Question

A food store makes a 11-lb mixture of oatmeal, crispies, and chocolate chips. The cost of oatmeal is $1.50 per pound, crispies cost $2.00 per pound, and chocolate chips cost $1.00 per pound. The mixture calls for twice as much oatmeal as crispies. The total cost of the mixture is $17.00. How much of each ingredient did the store use?

Answer 1

let's let o = # of lbs of oatmeal, r = # of lbs of crispies, and c = # of lbs of chocolate chips

(I'm using r instead of c for crispies because we have another c, chocolate chips)

we have three unknowns so we'll need three equations

first equation:

if the mixture is 11 lbs total, then o + r + c = 11

Answer 2

second equation:

"The mixture calls for twice as much oatmeal as crispies."

therefore, o = 2r

Answer 3

third equation:

The cost of oatmeal is $1.50 per pound, crispies cost $2.00 per pound, and chocolate chips cost $1.00 per pound. The total cost of the mixture is $17.00.

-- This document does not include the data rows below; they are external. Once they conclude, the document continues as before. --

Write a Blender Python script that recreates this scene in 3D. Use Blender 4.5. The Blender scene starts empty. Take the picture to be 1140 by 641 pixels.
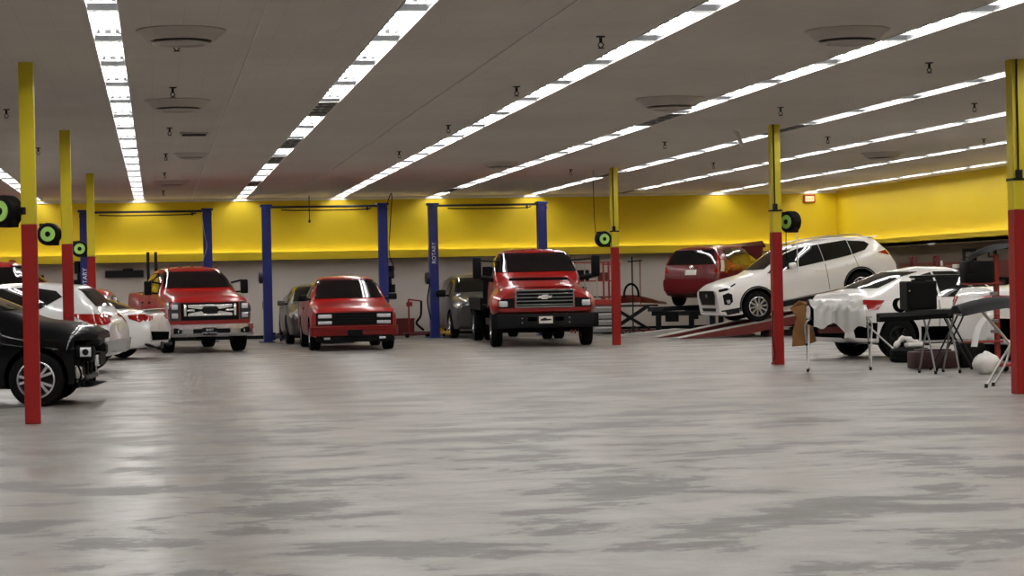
import bpy, bmesh, math, random
from mathutils import Vector, Matrix
from mathutils.bvhtree import BVHTree
R = math.radians
PI = math.pi
random.seed(7)
S = bpy.context.scene
C = S.collection

# ------------------------------------------------------------ camera, world, exposure
cd = bpy.data.cameras.new('camera'); cam = bpy.data.objects.new('camera', cd); C.objects.link(cam)
cd.sensor_fit = 'HORIZONTAL'; cd.sensor_width = 36.0
cd.lens = 2353.8 / 1140.0 * 36.0
cd.clip_start = 0.1; cd.clip_end = 300
YAW, PITCH, ROLL = 0.1665, -0.0025, -0.0203
fw = Vector((math.sin(YAW)*math.cos(PITCH), math.cos(YAW)*math.cos(PITCH), math.sin(PITCH)))
rt = Vector((math.cos(YAW), -math.sin(YAW), 0)); up = rt.cross(fw)
r2 = rt*math.cos(ROLL) + up*math.sin(ROLL); u2 = -rt*math.sin(ROLL) + up*math.cos(ROLL)
cam.matrix_world = Matrix(((r2.x, u2.x, -fw.x, 0), (r2.y, u2.y, -fw.y, 0), (r2.z, u2.z, -fw.z, 1.45), (0, 0, 0, 1)))
S.camera = cam
W = bpy.data.worlds.new('world'); S.world = W; W.use_nodes = True
W.node_tree.nodes['Background'].inputs[0].default_value = (0.02, 0.02, 0.022, 1)
W.node_tree.nodes['Background'].inputs[1].default_value = 0.5
S.view_settings.view_transform = 'Standard'; S.view_settings.look = 'None'
S.view_settings.gamma = 1.0; S.view_settings.use_curve_mapping = False
S.view_settings.exposure = 0.42
TUBE_E = 27.0       # ceiling tubes
PAN_E = 0.05         # glow of the reflector pan
COVE_E = 5.0        # tubes lying on the bulkhead

# ------------------------------------------------------------ materials
def sc(r, g, b):    # sRGB 0-255 to linear
    return tuple(((c/255)/12.92 if c/255 <= 0.04045 else ((c/255+0.055)/1.055)**2.4) for c in (r, g, b)) + (1,)

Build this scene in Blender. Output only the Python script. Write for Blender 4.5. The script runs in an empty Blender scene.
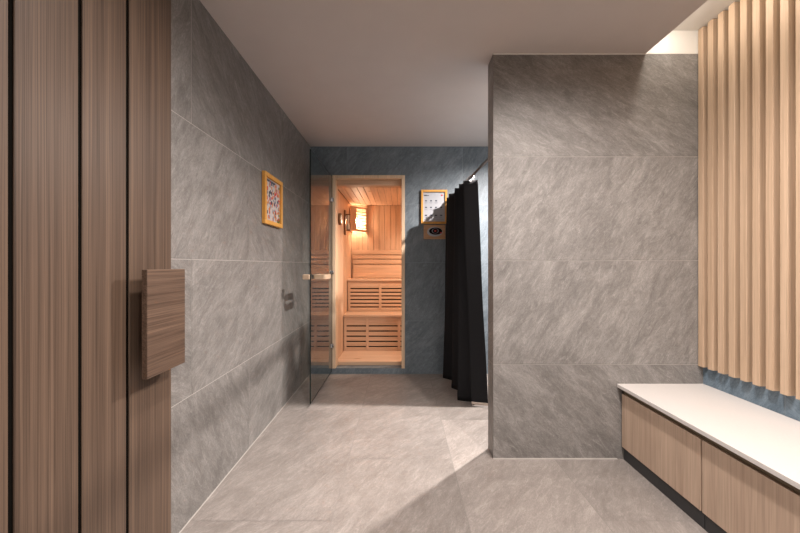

if oatmeal costs $1.50 per lb, then for (o) lbs of oatmeal, it costs 1.50*o

same logic for the crispies and chocolate chips: 2r and 1c

so the total cost = 1.5o + 2r + 1c = 17

Answer 4

now, putting the equations together:

1) o + r + c = 11
2) o = 2r
3) 1.5o + 2r + 1c = 17

if you plug in o = 2r into equations 1 and 3 you can reduce both equations to two variables. from there, it's a typical 2-equation system where you can solve via elimination or substitution.